式場の広さ | ・50人以上が快適に参列できる広さがあるか・立ち見が出ないよう十分な座席数があるか |
駐車場 | ・50人規模の葬儀に対応できる駐車スペースがあるか・送迎バスの手配は可能か |
受付スペース | ・混雑時でもスムーズな受付ができる広さがあるか・受付業務のサポートは充実しているか |
会食スペース | ・50人規模の会食に対応できる広さがあるか・立食と着席の選択は可能か |
設備の充実度 | ・音響設備や映像設備は充実しているか・大型の祭壇や生花祭壇に対応可能か |
スタッフのサポート体制 | ・50人規模の葬儀進行をサポートできる体制があるか・司会進行のサービスは提供されているか |
アクセス | ・公共交通機関からのアクセスは良好か・タクシー乗り場や送迎バスの発着所はあるか |
その他 | ・返礼品の種類や手配は豊富か・急な参列者の増加にも対応可能か・悪天候時のバックアッププランはあるか |
葬儀場見学の持ち物と服装

葬儀場見学の際に必要な持ち物をまとめてご紹介します。
- 筆記用具:メモ用(スマートフォンでもOK)
- カメラ(許可を得て使用):後で見返すために撮影しておくと便利
- 見学の予約票や案内状:予約確認のために持参する
- 質問リスト:事前に準備した質問事項をまとめておく
- 身分証明書:契約や見積もりの際に必要になる場合がある
- 印鑑:即日契約を検討している場合は持参する
なお、見学の際の服装については、とくに厳密な規定はありません。
しかし、葬儀を実際に行っている場面に遭遇する可能性もあるため、華美な装飾や派手な色は避けて、清潔感のある服装を心がけましょう。

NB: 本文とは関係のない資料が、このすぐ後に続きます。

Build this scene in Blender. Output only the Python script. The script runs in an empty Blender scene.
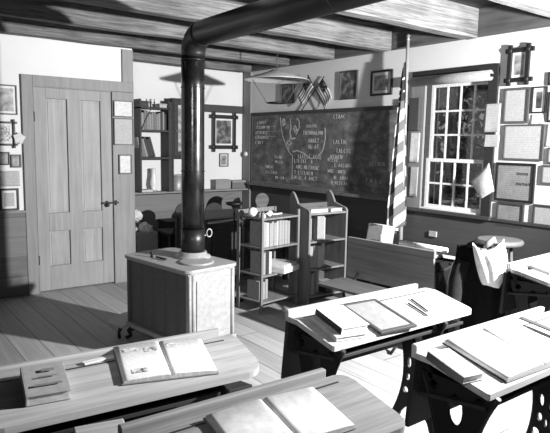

また、葬儀場内をたくさん移動するため、歩きやすい靴を選ぶとよいでしょう、
基本的には、ビジネスカジュアルやスマートカジュアルといった、フォーマルすぎず、カジュアルすぎない服装が適しています。
まとめ

葬儀場の見学は、故人にふさわしい最後のお別れの場を選ぶための機会です。余裕を持って葬儀場見学へ行くことで、より自身や家族に合った葬儀場選びが可能になります。
葬儀場を見学する際は、より具体的で効率的に情報を得るために、基本的な知識を把握しておくことをおすすめします。また、希望や気になる点がある場合は、事前にチェックリストとして用意しておくと、より充実した葬儀場見学を実現できるでしょう。
いざというときに備えて、まずは近隣の葬儀場から見学してみてはいかがでしょうか。